■ Data shown:
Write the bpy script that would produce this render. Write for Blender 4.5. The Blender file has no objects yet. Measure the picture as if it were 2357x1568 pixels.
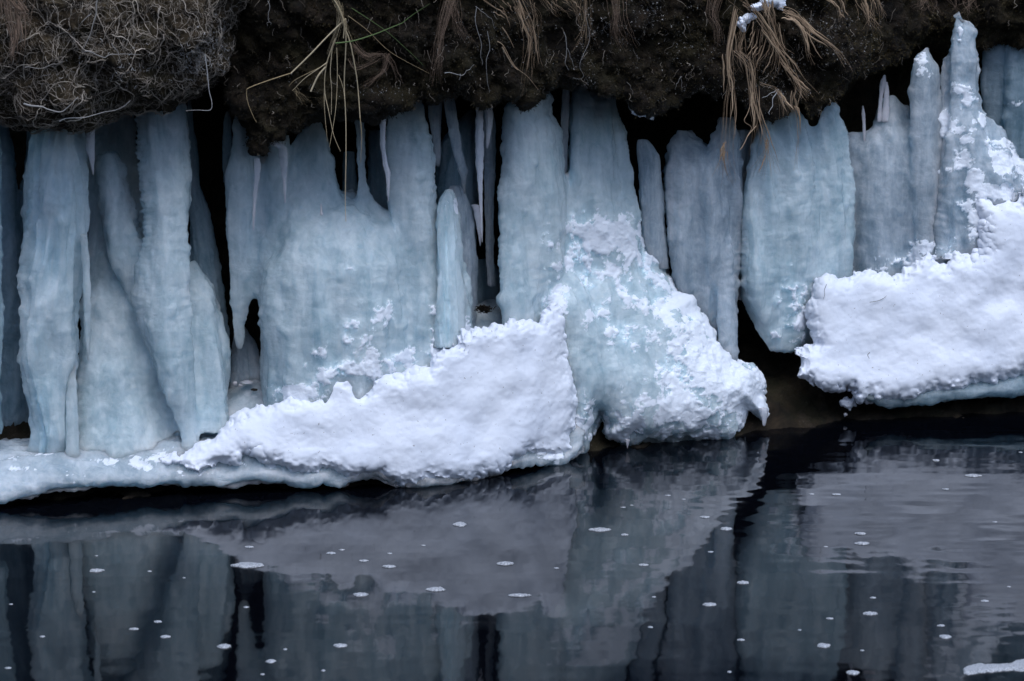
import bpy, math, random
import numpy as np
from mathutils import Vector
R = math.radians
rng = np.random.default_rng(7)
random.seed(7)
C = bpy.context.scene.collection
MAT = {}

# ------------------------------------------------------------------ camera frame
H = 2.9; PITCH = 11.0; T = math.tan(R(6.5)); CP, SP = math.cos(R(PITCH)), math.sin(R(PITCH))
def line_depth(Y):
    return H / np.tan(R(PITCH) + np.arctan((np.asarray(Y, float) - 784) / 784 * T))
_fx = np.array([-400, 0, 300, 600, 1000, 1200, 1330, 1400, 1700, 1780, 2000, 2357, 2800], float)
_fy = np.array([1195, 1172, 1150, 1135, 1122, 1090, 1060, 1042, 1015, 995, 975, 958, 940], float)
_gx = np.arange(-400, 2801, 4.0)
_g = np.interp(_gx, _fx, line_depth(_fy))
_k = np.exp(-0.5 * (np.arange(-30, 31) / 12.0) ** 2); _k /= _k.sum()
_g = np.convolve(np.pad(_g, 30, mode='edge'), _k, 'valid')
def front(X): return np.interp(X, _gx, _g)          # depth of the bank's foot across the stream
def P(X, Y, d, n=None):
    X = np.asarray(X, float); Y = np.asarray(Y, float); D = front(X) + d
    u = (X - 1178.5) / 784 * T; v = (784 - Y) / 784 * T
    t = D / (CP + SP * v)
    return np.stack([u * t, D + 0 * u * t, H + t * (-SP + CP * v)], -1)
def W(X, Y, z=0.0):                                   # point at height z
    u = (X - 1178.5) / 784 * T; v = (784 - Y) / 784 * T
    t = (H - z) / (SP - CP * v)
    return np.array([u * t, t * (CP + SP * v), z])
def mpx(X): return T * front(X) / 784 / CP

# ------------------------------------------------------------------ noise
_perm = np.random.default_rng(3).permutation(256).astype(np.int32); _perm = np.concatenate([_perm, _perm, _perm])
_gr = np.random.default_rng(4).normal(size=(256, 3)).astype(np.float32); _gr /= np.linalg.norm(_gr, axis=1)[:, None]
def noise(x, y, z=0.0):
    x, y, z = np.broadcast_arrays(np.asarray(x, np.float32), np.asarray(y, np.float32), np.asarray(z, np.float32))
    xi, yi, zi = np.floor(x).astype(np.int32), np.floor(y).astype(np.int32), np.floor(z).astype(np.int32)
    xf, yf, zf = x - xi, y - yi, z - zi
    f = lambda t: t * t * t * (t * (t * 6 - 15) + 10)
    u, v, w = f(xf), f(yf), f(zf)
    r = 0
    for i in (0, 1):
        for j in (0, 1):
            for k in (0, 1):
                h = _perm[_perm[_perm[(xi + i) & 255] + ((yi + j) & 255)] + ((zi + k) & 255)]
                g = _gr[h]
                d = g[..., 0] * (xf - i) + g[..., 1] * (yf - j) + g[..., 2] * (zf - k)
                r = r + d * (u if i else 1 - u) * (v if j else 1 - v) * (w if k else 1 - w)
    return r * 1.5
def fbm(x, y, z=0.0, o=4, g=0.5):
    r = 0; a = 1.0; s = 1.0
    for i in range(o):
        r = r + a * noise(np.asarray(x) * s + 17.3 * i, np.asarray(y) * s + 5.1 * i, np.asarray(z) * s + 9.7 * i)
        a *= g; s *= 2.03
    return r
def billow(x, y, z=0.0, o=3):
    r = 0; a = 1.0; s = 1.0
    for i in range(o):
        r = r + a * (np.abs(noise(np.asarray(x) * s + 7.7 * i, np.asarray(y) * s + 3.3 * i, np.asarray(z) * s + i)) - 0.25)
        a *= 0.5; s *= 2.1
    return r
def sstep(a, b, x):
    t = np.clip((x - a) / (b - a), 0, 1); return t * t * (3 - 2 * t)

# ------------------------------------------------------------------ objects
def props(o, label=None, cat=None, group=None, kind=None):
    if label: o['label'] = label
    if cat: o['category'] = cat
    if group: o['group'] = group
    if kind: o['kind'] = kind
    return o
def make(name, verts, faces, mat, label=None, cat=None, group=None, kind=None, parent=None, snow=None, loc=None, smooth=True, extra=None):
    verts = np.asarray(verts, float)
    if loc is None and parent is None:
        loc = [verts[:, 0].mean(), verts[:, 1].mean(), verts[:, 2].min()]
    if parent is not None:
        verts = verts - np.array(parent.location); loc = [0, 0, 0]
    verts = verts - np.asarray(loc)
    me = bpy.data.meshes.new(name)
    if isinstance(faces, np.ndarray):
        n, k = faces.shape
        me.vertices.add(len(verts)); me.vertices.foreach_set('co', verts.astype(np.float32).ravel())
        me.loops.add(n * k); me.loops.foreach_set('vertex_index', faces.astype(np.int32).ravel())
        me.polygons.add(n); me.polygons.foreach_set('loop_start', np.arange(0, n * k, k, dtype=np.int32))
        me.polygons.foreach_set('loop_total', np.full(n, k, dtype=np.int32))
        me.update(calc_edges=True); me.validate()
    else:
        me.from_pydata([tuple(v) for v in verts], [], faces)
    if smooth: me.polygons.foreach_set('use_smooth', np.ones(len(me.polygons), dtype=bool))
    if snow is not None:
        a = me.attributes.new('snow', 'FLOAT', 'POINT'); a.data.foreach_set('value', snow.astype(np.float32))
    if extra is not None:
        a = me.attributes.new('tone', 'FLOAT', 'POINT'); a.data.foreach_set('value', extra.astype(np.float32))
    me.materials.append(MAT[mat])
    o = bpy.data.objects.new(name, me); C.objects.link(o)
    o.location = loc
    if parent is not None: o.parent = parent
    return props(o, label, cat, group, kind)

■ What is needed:
Repeat the data above exactly, but not the pictures.

■ Written response:
Write the bpy script that would produce this render. Write for Blender 4.5. The Blender file has no objects yet. Measure the picture as if it were 2357x1568 pixels.
import bpy, math, random
import numpy as np
from mathutils import Vector
R = math.radians
rng = np.random.default_rng(7)
random.seed(7)
C = bpy.context.scene.collection
MAT = {}

# ------------------------------------------------------------------ camera frame
H = 2.9; PITCH = 11.0; T = math.tan(R(6.5)); CP, SP = math.cos(R(PITCH)), math.sin(R(PITCH))
def line_depth(Y):
    return H / np.tan(R(PITCH) + np.arctan((np.asarray(Y, float) - 784) / 784 * T))
_fx = np.array([-400, 0, 300, 600, 1000, 1200, 1330, 1400, 1700, 1780, 2000, 2357, 2800], float)
_fy = np.array([1195, 1172, 1150, 1135, 1122, 1090, 1060, 1042, 1015, 995, 975, 958, 940], float)
_gx = np.arange(-400, 2801, 4.0)
_g = np.interp(_gx, _fx, line_depth(_fy))
_k = np.exp(-0.5 * (np.arange(-30, 31) / 12.0) ** 2); _k /= _k.sum()
_g = np.convolve(np.pad(_g, 30, mode='edge'), _k, 'valid')
def front(X): return np.interp(X, _gx, _g)          # depth of the bank's foot across the stream
def P(X, Y, d, n=None):
    X = np.asarray(X, float); Y = np.asarray(Y, float); D = front(X) + d
    u = (X - 1178.5) / 784 * T; v = (784 - Y) / 784 * T
    t = D / (CP + SP * v)
    return np.stack([u * t, D + 0 * u * t, H + t * (-SP + CP * v)], -1)
def W(X, Y, z=0.0):                                   # point at height z
    u = (X - 1178.5) / 784 * T; v = (784 - Y) / 784 * T
    t = (H - z) / (SP - CP * v)
    return np.array([u * t, t * (CP + SP * v), z])
def mpx(X): return T * front(X) / 784 / CP

# ------------------------------------------------------------------ noise
_perm = np.random.default_rng(3).permutation(256).astype(np.int32); _perm = np.concatenate([_perm, _perm, _perm])
_gr = np.random.default_rng(4).normal(size=(256, 3)).astype(np.float32); _gr /= np.linalg.norm(_gr, axis=1)[:, None]
def noise(x, y, z=0.0):
    x, y, z = np.broadcast_arrays(np.asarray(x, np.float32), np.asarray(y, np.float32), np.asarray(z, np.float32))
    xi, yi, zi = np.floor(x).astype(np.int32), np.floor(y).astype(np.int32), np.floor(z).astype(np.int32)
    xf, yf, zf = x - xi, y - yi, z - zi
    f = lambda t: t * t * t * (t * (t * 6 - 15) + 10)
    u, v, w = f(xf), f(yf), f(zf)
    r = 0
    for i in (0, 1):
        for j in (0, 1):
            for k in (0, 1):
                h = _perm[_perm[_perm[(xi + i) & 255] + ((yi + j) & 255)] + ((zi + k) & 255)]
                g = _gr[h]
                d = g[..., 0] * (xf - i) + g[..., 1] * (yf - j) + g[..., 2] * (zf - k)
                r = r + d * (u if i else 1 - u) * (v if j else 1 - v) * (w if k else 1 - w)
    return r * 1.5
def fbm(x, y, z=0.0, o=4, g=0.5):
    r = 0; a = 1.0; s = 1.0
    for i in range(o):
        r = r + a * noise(np.asarray(x) * s + 17.3 * i, np.asarray(y) * s + 5.1 * i, np.asarray(z) * s + 9.7 * i)
        a *= g; s *= 2.03
    return r
def billow(x, y, z=0.0, o=3):
    r = 0; a = 1.0; s = 1.0
    for i in range(o):
        r = r + a * (np.abs(noise(np.asarray(x) * s + 7.7 * i, np.asarray(y) * s + 3.3 * i, np.asarray(z) * s + i)) - 0.25)
        a *= 0.5; s *= 2.1
    return r
def sstep(a, b, x):
    t = np.clip((x - a) / (b - a), 0, 1); return t * t * (3 - 2 * t)

# ------------------------------------------------------------------ objects
def props(o, label=None, cat=None, group=None, kind=None):
    if label: o['label'] = label
    if cat: o['category'] = cat
    if group: o['group'] = group
    if kind: o['kind'] = kind
    return o
def make(name, verts, faces, mat, label=None, cat=None, group=None, kind=None, parent=None, snow=None, loc=None, smooth=True, extra=None):
    verts = np.asarray(verts, float)
    if loc is None and parent is None:
        loc = [verts[:, 0].mean(), verts[:, 1].mean(), verts[:, 2].min()]
    if parent is not None:
        verts = verts - np.array(parent.location); loc = [0, 0, 0]
    verts = verts - np.asarray(loc)
    me = bpy.data.meshes.new(name)
    if isinstance(faces, np.ndarray):
        n, k = faces.shape
        me.vertices.add(len(verts)); me.vertices.foreach_set('co', verts.astype(np.float32).ravel())
        me.loops.add(n * k); me.loops.foreach_set('vertex_index', faces.astype(np.int32).ravel())
        me.polygons.add(n); me.polygons.foreach_set('loop_start', np.arange(0, n * k, k, dtype=np.int32))
        me.polygons.foreach_set('loop_total', np.full(n, k, dtype=np.int32))
        me.update(calc_edges=True); me.validate()
    else:
        me.from_pydata([tuple(v) for v in verts], [], faces)
    if smooth: me.polygons.foreach_set('use_smooth', np.ones(len(me.polygons), dtype=bool))
    if snow is not None:
        a = me.attributes.new('snow', 'FLOAT', 'POINT'); a.data.foreach_set('value', snow.astype(np.float32))
    if extra is not None:
        a = me.attributes.new('tone', 'FLOAT', 'POINT'); a.data.foreach_set('value', extra.astype(np.float32))
    me.materials.append(MAT[mat])
    o = bpy.data.objects.new(name, me); C.objects.link(o)
    o.location = loc
    if parent is not None: o.parent = parent
    return props(o, label, cat, group, kind)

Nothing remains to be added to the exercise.